The IRGC’s assertion of 560 U.S. casualties is as much a political signal as a battlefield report: it projects deterrence to domestic and regional audiences while testing the credibility of U.S. intelligence and alliance responses. Even absent confirmation, such claims raise the stakes by normalising a narrative of substantial American losses that can harden public opinion and complicate restrained, narrowly calibrated responses by Washington. For global stakeholders — particularly energy markets, shipping firms and Gulf partners — the key variables are verifiable damage assessments, the speed and character of U.S. and allied rebuttals, and whether the strikes represent a discrete episode of escalation or the opening phase of a protracted campaign. If corroborated, the strikes would likely trigger a rapid recalibration of force posture in the Gulf and increase the probability of direct U.S. military retaliation; if not, they still succeed in amplifying uncertainty and raising the political costs of restraint.

China Daily Brief Editorial
Strategic Insight
China Daily Brief

Iran’s Islamic Revolutionary Guard Corps (IRGC) said late on March 1 that a stepped-up campaign of strikes across the Persian Gulf and Strait of Hormuz had inflicted “560 U.S. casualties,” including hits on three Anglo‑American tankers and multiple attacks on U.S. facilities in Kuwait and Bahrain. The statement, issued as part of an operation dubbed “Real Promise 4,” described missile strikes on vessels in Gulf waters, drone and ballistic missile attacks on bases, and the destruction of American maritime infrastructure; it was published on Iranian channels and republished on Chinese social platforms.

The IRGC named targets including the Ali Al Salem base in Kuwait — which it said had ceased functioning after an attack — three U.S. maritime facilities in Kuwait, and installations in Bahrain’s Mina Salman port. According to the communique, four drones struck a U.S. base in Bahrain damaging command and logistics centers, and two ballistic missiles hit an American site in Bahrain; the statement also claimed repeated strikes on other U.S. positions in the region and damage to three “violating” Anglo‑American tankers in the Gulf.

The claim of 560 U.S. casualties is extraordinary and would represent a major escalation, but it currently lacks independent verification. In past confrontations Tehran has frequently publicised high casualty figures and dramatic battlefield narratives while withholding forensic evidence; Washington and allied governments normally respond rapidly with their own assessments, denials, or partial confirmations via military briefings, satellite imagery or carefully worded diplomatic notes.

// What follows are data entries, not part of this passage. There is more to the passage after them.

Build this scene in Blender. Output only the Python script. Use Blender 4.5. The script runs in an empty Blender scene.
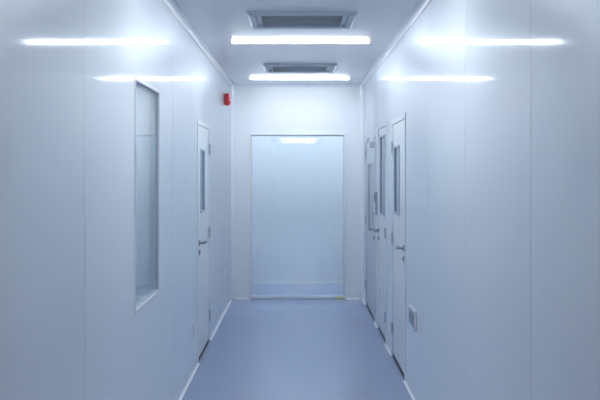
import bpy, bmesh, math
from mathutils import Vector, Matrix
S = bpy.context.scene
COL = S.collection
S.view_settings.view_transform = 'Standard'

XW = 0.85; ZC = 2.765; YB = 10.73; YF = -12.0; T = 0.06
CAMH = 1.635

# ------------------------------------------------------------ materials
def mat(name, color, rough=0.4, metal=0.0, coat=0.0, coat_r=0.05, aniso=0.0, spec=0.5, emis=None, es=0.0):
    m = bpy.data.materials.new(name); m.use_nodes = True
    nt = m.node_tree; b = nt.nodes['Principled BSDF']
    b.inputs['Base Color'].default_value = (*color, 1)
    b.inputs['Roughness'].default_value = rough
    b.inputs['Metallic'].default_value = metal
    b.inputs['Coat Weight'].default_value = coat
    b.inputs['Coat Roughness'].default_value = coat_r
    b.inputs['Anisotropic'].default_value = aniso
    b.inputs['Specular IOR Level'].default_value = spec
    if emis:
        b.inputs['Emission Color'].default_value = (*emis, 1)
        b.inputs['Emission Strength'].default_value = es
    return m

def add_noise(m, scale=(1,1,1), strength=0.05, dist=0.01, nscale=1.0, detail=1.0, colvar=0.0):
    nt = m.node_tree; b = nt.nodes['Principled BSDF']
    tc = nt.nodes.new('ShaderNodeTexCoord'); mp = nt.nodes.new('ShaderNodeMapping')
    mp.inputs['Scale'].default_value = scale
    n = nt.nodes.new('ShaderNodeTexNoise'); n.inputs['Scale'].default_value = nscale
    n.inputs['Detail'].default_value = detail
    nt.links.new(tc.outputs['Object'], mp.inputs[0]); nt.links.new(mp.outputs[0], n.inputs['Vector'])
    if strength:
        bp = nt.nodes.new('ShaderNodeBump'); bp.inputs['Strength'].default_value = strength
        bp.inputs['Distance'].default_value = dist
        nt.links.new(n.outputs['Fac'], bp.inputs['Height'])
        nt.links.new(bp.outputs[0], b.inputs['Normal'])
    if colvar:
        c = b.inputs['Base Color'].default_value
        mx = nt.nodes.new('ShaderNodeMix'); mx.data_type = 'RGBA'
        mx.inputs[6].default_value = (c[0]*(1-colvar), c[1]*(1-colvar), c[2]*(1-colvar), 1)
        mx.inputs[7].default_value = (min(1,c[0]*(1+colvar)), min(1,c[1]*(1+colvar)), min(1,c[2]*(1+colvar)), 1)
        nt.links.new(n.outputs['Fac'], mx.inputs[0]); nt.links.new(mx.outputs[2], b.inputs['Base Color'])

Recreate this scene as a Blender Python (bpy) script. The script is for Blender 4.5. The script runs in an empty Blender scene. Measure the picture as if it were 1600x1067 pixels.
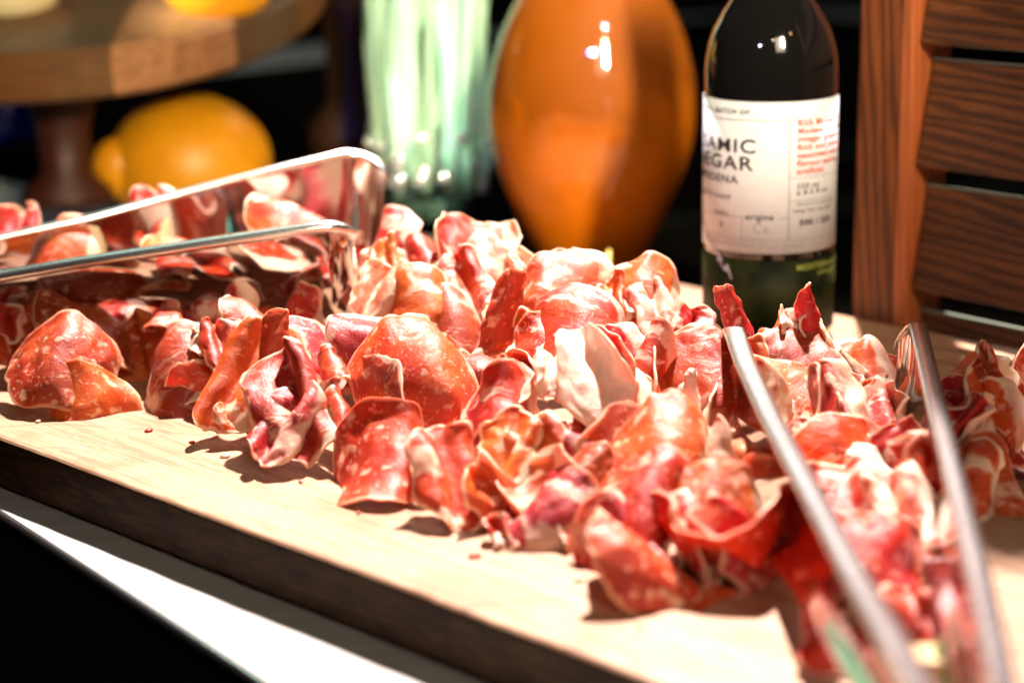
import bpy, bmesh, math, random
from mathutils import Vector, Matrix, Euler, noise
import numpy as np

scene = bpy.context.scene
col = scene.collection
R_ = math.radians

# ------------------------------------------------------------------ camera
FPX, PITCH, CAMH = 2900.0, R_(15.0), 0.23      # focal length in photo pixels, pitch, height over the board
cam_d = bpy.data.cameras.new("camera")
cam = bpy.data.objects.new("camera", cam_d); col.objects.link(cam)
cam.location = (0, 0, CAMH)
cam.rotation_euler = (math.pi/2 - PITCH, 0, 0)
cam_d.sensor_width = 36.0
cam_d.lens = FPX/1600*36.0
cam_d.clip_start, cam_d.clip_end = 0.02, 60
cam_d.dof.use_dof = True
cam_d.dof.focus_distance = 0.745
cam_d.dof.aperture_fstop = 5.0
scene.camera = cam

# ------------------------------------------------------------------ world, lamps, exposure
w = bpy.data.worlds.new("World"); scene.world = w; w.use_nodes = True
bg = w.node_tree.nodes["Background"]
bg.inputs[0].default_value = (0.030, 0.020, 0.022, 1); bg.inputs[1].default_value = 0.25

def aim(o, target):
    o.rotation_euler = (Vector(target) - o.location).to_track_quat('-Z', 'Y').to_euler()

def spot(name, loc, target, power, colr, cone=60, radius=0.05, blend=0.4):
    l = bpy.data.lights.new(name, 'SPOT'); l.energy = power; l.color = colr
    l.spot_size = R_(cone); l.spot_blend = blend; l.shadow_soft_size = radius
    o = bpy.data.objects.new(name, l); o.location = loc; col.objects.link(o); aim(o, target); return o

def area(name, loc, target, power, colr, sx, sy, spread=180):
    l = bpy.data.lights.new(name, 'AREA'); l.energy = power; l.color = colr
    l.shape = 'RECTANGLE'; l.spread = R_(spread); l.size, l.size_y = sx, sy
    o = bpy.data.objects.new(name, l); o.location = loc; col.objects.link(o); aim(o, target); return o

spot("key_spot", (0.24, 1.80, 2.08), (0.02, 0.57, 0), 1180, (1.0, 0.80, 0.74), 23, 0.045, 0.45)
area("front_fill", (0.35, -0.75, 1.0), (0.05, 0.75, 0.03), 0.66, (1.0, 0.78, 0.58), 0.5, 0.5, 50)
spot("lavender_spot", (-0.75, -0.6, 0.95), (0.19, 0.90, 0.10), 11, (0.74, 0.80, 1.0), 11, 0.03, 0.9)
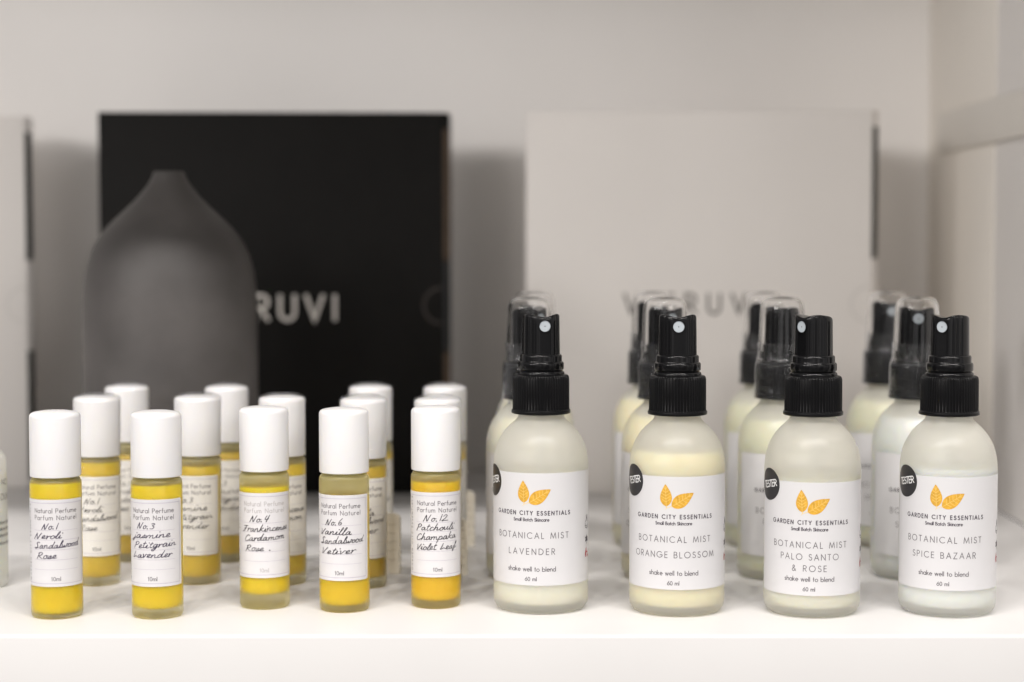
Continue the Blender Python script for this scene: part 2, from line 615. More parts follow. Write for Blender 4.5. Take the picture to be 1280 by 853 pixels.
def label_patch(Rad, a0, a1, z0, z1, lift, rc=0.8, n=72):
    """a paper sheet wrapped round a cylinder, its edges tucked onto the glass"""
    V, Fc = [], []
    cols = []
    for i in range(n + 1):
        a = R(a0 + (a1 - a0) * i / n)
        s = min((a - R(a0)) * Rad, (R(a1) - a) * Rad)
        cut = 0 if s > rc else rc - math.sqrt(max(0, rc * rc - (rc - s) ** 2))
        c = []
        for z, r in ((z0 + cut, Rad - 0.02), (z0 + cut, Rad + lift), (z1 - cut, Rad + lift), (z1 - cut, Rad - 0.02)):
            c.append(len(V))
            V.append((r * math.sin(a), -r * math.cos(a), z))
        cols.append(c)
    for a, b in zip(cols, cols[1:]):
        for k in range(3):
            Fc.append((a[k], b[k], b[k + 1], a[k + 1]))
    Fc.append((cols[0][0], cols[0][1], cols[0][2], cols[0][3]))
    Fc.append((cols[-1][3], cols[-1][2], cols[-1][1], cols[-1][0]))
    return V, Fc


# ------------------------------------------------------------------ handwriting
def _n(x0):
    return [(x0, .9), (x0 + .04, .45), (x0 + .02, .0), (x0 + .1, .55), (x0 + .32, .95), (x0 + .46, .75)]


CUR = {
    ' ': (0.7, []),
    '.': (0.6, [[(.14, 0), (.2, .16), (.26, .0), (.16, .1)]]),
    '1': (0.45, [[(.22, 1.75), (.18, .9), (.15, 0)]]),
    '2': (1.0, [[(.05, 1.35), (.3, 1.75), (.62, 1.5), (.45, .8), (.0, .05), (.4, .08), (1.05, .15)]]),
    '3': (0.85, [[(.1, 1.5), (.4, 1.75), (.65, 1.45), (.3, .98), (.66, .7), (.5, .1), (.05, .1)]]),
    '4': (0.85, [[(.25, 1.7), (.08, .75), (.4, .72), (.7, .85)], [(.68, 1.8), (.52, .9), (.42, -.05)]]),
    '6': (0.8, [[(.5, 1.85), (.15, 1.0), (.1, .3), (.35, .0), (.6, .3), (.45, .7), (.12, .45)]]),
    'N': (1.2, [[(.0, .0), (.14, .9), (.25, 1.7)], [(.25, 1.7), (.42, .8), (.62, .05), (.8, .95), (.98, 1.8)]]),
    'S': (1.0, [[(.85, 1.55), (.6, 1.85), (.3, 1.5), (.5, 1.0), (.6, .4), (.3, .02), (.0, .25), (.4, .3), (.9, .15)]]),
    'R': (1.1, [[(.25, 1.65), (.16, .8), (.08, 0)], [(.05, 1.5), (.45, 1.85), (.75, 1.5), (.55, 1.0), (.25, .85),
                                                   (.55, .45), (.95, .05)]]),
    'P': (0.95, [[(.25, 1.6), (.18, .8), (.08, -.05)], [(.08, 1.5), (.45, 1.85), (.78, 1.5), (.6, 1.0), (.22, .85)]]),
    'L': (1.0, [[(.3, 1.7), (.22, .9), (.1, .1), (.35, .2), (.6, .45), (.9, .2)]]),
    'F': (1.0, [[(.05, 1.6), (.5, 1.78), (.95, 1.65)], [(.5, 1.75), (.55, 1.1), (.4, .3), (.1, .0), (-.05, .2)],
                [(.15, .9), (.7, 1.0)]]),
    'C': (1.0, [[(.8, 1.5), (.55, 1.8), (.2, 1.3), (.08, .5), (.3, .02), (.65, .15), (1.0, .4)]]),
    'V': (0.95, [[(.0, 1.7), (.12, 1.2), (.25, .05), (.5, .8), (.8, 1.75)]]),
    'a': (0.86, [[(.55, .8), (.32, .98), (.08, .55), (.14, .06), (.4, .2), (.56, .85), (.56, .25), (.68, .03), (.88, .2)]]),
    'c': (0.62, [[(.5, .8), (.3, .98), (.08, .5), (.2, .04), (.64, .2)]]),
    'd': (0.92, [[(.55, .8), (.32, .95), (.08, .5), (.16, .06), (.42, .25), (.66, 1.3), (.74, 2.0), (.62, .8), (.64, .1), (.94, .2)]]),
    'e': (0.64, [[(.0, .2), (.36, .5), (.44, .86), (.26, .98), (.1, .5), (.26, .03), (.66, .22)]]),
    'f': (0.8, [[(.0, .4), (.35, 1.2), (.5, 1.9), (.36, 1.95), (.26, .8), (.1, -.75), (.0, -.4), (.3, .1), (.7, .5)]]),
    'g': (0.8, [[(.55, .8), (.3, .98), (.08, .5), (.2, .1), (.5, .5), (.58, .9), (.5, -.2), (.25, -.95), (.05, -.6), (.4, -.05), (.84, .25)]]),
    'h': (0.85, [[(.25, 2.0), (.15, 1.0), (.05, .0), (.2, .65), (.42, .95), (.54, .6), (.52, .1), (.7, .03), (.86, .2)]]),
    'i': (0.46, [[(.0, .2), (.16, .92), (.14, .2), (.26, .02), (.48, .2)], [(.28, 1.5), (.33, 1.6), (.36, 1.5)]]),
    'j': (0.6, [[(.3, .95), (.26, .2), (.1, -.8), (-.15, -.6), (.2, -.05), (.6, .3)], [(.35, 1.5), (.4, 1.6), (.43, 1.5)]]),
    'k': (0.85, [[(.25, 2.0), (.14, 1.0), (.05, .0)], [(.62, 1.0), (.18, .5), (.45, .2), (.66, .02), (.86, .2)]]),
    'l': (0.48, [[(.0, .2), (.3, 1.2), (.42, 1.9), (.28, 1.95), (.16, 1.0), (.16, .15), (.3, .02), (.5, .2)]]),
    'm': (1.15, [_n(0) + [(.46, .05)], [(.46, .4), (.62, .85), (.78, .85), (.84, .2), (.94, .03), (1.16, .22)]]),
    'n': (0.82, [_n(0) + [(.48, .15), (.6, .03), (.84, .2)]]),
    'o': (0.7, [[(.36, .98), (.12, .75), (.1, .2), (.34, .02), (.56, .4), (.46, .88), (.34, .96), (.5, .78), (.74, .82)]]),
    'p': (0.8, [[(.1, .95), (.06, .2), (-.08, -.85)], [(.06, .5), (.32, .98), (.56, .7), (.46, .1), (.14, .15)], [(.46, .1), (.82, .2)]]),
    'r': (0.58, [[(.0, .85), (.08, .95), (.1, .4), (.1, .02), (.16, .55), (.38, .95), (.58, .8)]]),
    's': (0.6, [[(.0, .15), (.26, .75), (.34, .98), (.44, .6), (.36, .1), (.1, .06), (.62, .2)]]),
    't': (0.52, [[(.26, 1.7), (.18, .8), (.18, .15), (.3, .02), (.54, .2)], [(.0, 1.15), (.48, 1.25)]]),
    'u': (0.84, [[(.02, .92), (.06, .25), (.26, .04), (.48, .5), (.54, .92), (.54, .2), (.66, .03), (.86, .2)]]),
    'v': (0.7, [[(.0, .85), (.1, .9), (.2, .05), (.4, .5), (.5, .95), (.72, .85)]]),
    'w': (1.0, [[(.0, .92), (.06, .3), (.22, .04), (.42, .6), (.46, .2), (.6, .04), (.8, .5), (.82, .95), (1.02, .85)]]),
}


def write_hand(text, xh, width, seed, slant=0.22):
    rnd = random.Random(seed)
    out, u = [], 0.0
    for c in text:
        w, st = CUR[c]
        jy = rnd.uniform(-.07, .07)
        sc = rnd.uniform(.92, 1.1)
        for s in st:
            q = [(u + x + y * slant, y * sc + jy + rnd.uniform(-.03, .03)) for x, y in s]
            out.append(catmull(q))
        u += w * rnd.uniform(.94, 1.06)
    kx = width / u
    return [[(x * kx, y * xh) for x, y in s] for s in out]


def pen_weight(t, dx, dy, k):
    return 0.72 + 0.5 * abs(dy) * (0.6 + 0.4 * math.sin(3.1 * t + k))


# ------------------------------------------------------------------ placing by the photograph
def ground(px, py):
    dx, dz = (px - CX) / F_PX, (CY - py) / F_PX
    c, s = math.cos(PITCH), math.sin(PITCH)
    vy, vz = c + dz * s, -s + dz * c
    t = -HC / vz
    return dx * t, vy * t


def stand(px, base_y, rad):
    """centre of a round thing whose nearest base point is seen at (px, base_y)"""
    x, y = ground(px, base_y)
    l = math.hypot(x, y)
    return x + x / l * rad, y + y / l * rad


def at_depth(px, d):
    return (px - CX) / F_PX * d * 1.0015, d


def facing(x, y):
    return -math.atan2(x, y)


# ================================================================== THE PLACE
XR = 518 / F_PX * 1205
o = obj('display_shelf', box_mesh('display_shelf', -720, XR + 1, ground(640, 794)[1], 1215, -62, 0, 1.3, 3), M['shelf'])
struct(o, 'thick white laminate shelf board that every bottle and box stands on', 'shelf')
o = obj('upper_shelf', box_mesh('upper_shelf', -720, XR + 1, 600, 1202, 486, 511, 1.3, 2), M['shelf'])
struct(o, 'white shelf board above the picture, shading the boxes at the back', 'shelf')
o = obj('back_wall', box_mesh('back_wall', -720, XR + 22, 1205, 1225, 0.3, 485.7, 0), M['wall'])
struct(o, 'plain pale grey wall panel behind the boxes', 'wall')
yb = 1040.0
o = obj('side_wall', box_mesh('side_wall', XR, XR + 20, yb, 1204.7, 0.3, 485.7, 0.6, 2), M['side_wall'])
struct(o, 'narrow warm white side panel meeting the back wall at right', 'wall')
o = obj('side_panel', box_mesh('side_panel', XR + 0.7, XR + 22, 700, yb - 0.5, 0.3, 485.7, 0.6, 2), M['side_cool'])
struct(o, 'cooler grey front half of the right side wall', 'wall')
o = obj('wall_rail', box_mesh('wall_rail', XR - 3, XR - 0.3, 800, 1165, 206, 231, 1.2, 2), M['rail'])
tag(o, 'grey horizontal rail running along the right side wall', 'rail')


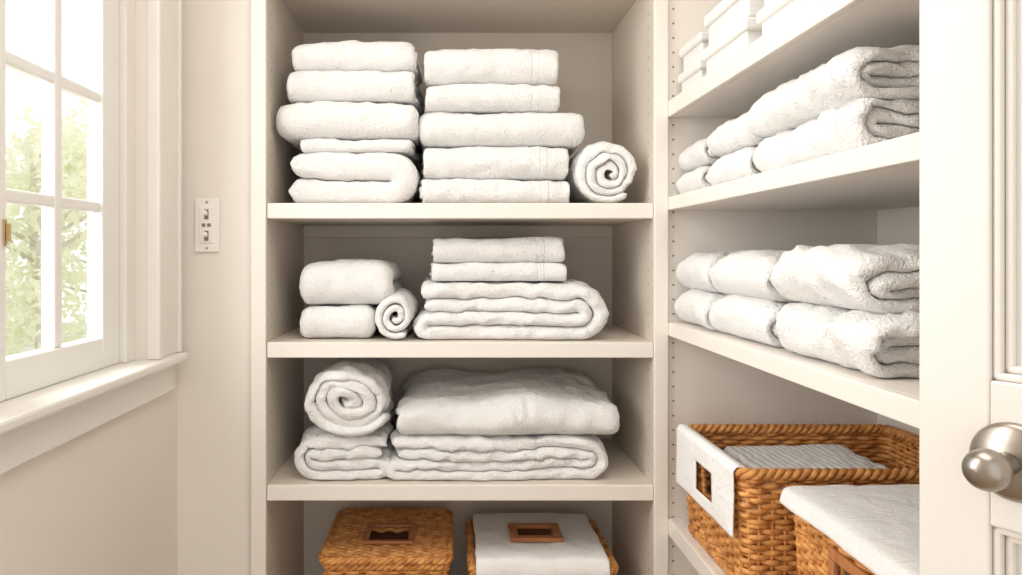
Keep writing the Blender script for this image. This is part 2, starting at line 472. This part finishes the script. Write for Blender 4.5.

The wider strategic context is the persistent and volatile confrontation between Iran and U.S. forces in the Gulf that has accelerated since the U.S. withdrawal from the Iran nuclear deal in 2018 and intensified after a string of incidents involving drones, sabotage of tankers, and strikes on proxy groups. The Strait of Hormuz and adjacent waters are globally critical energy chokepoints; sustained attacks on shipping or military infrastructure risk higher insurance costs, shipping diversions and a spike in oil prices, while also testing the cohesion and rules of engagement among U.S. regional partners such as Kuwait, Bahrain and the UK.

A number of outcomes are possible. If the U.S. publicly contradicts Iran’s casualty tally, Tehran may still have achieved part of its objective—shaping a narrative of punitive capacity and resolve. Alternatively, if subsequent verification supports significant U.S. losses, Washington would face intense pressure to respond militarily or through a coalition to deter further strikes, raising the danger of broader regional escalation. For now, the claim should be treated as a high‑impact assertion supplied by a belligerent party rather than established fact; independent confirmation from U.S. officials, allied militaries, commercial shipping insurers or open‑source geospatial imagery will be decisive.

For international audiences, the episode underscores both the fragility of maritime security in the Gulf and the sophisticated information operations that accompany kinetic exchanges. States, commercial operators and markets will watch for corroboration, U.S. force posture adjustments, and diplomatic moves in capitals from Washington to London and the Gulf monarchies as they weigh deterrence, de‑escalation and the protection of maritime commerce.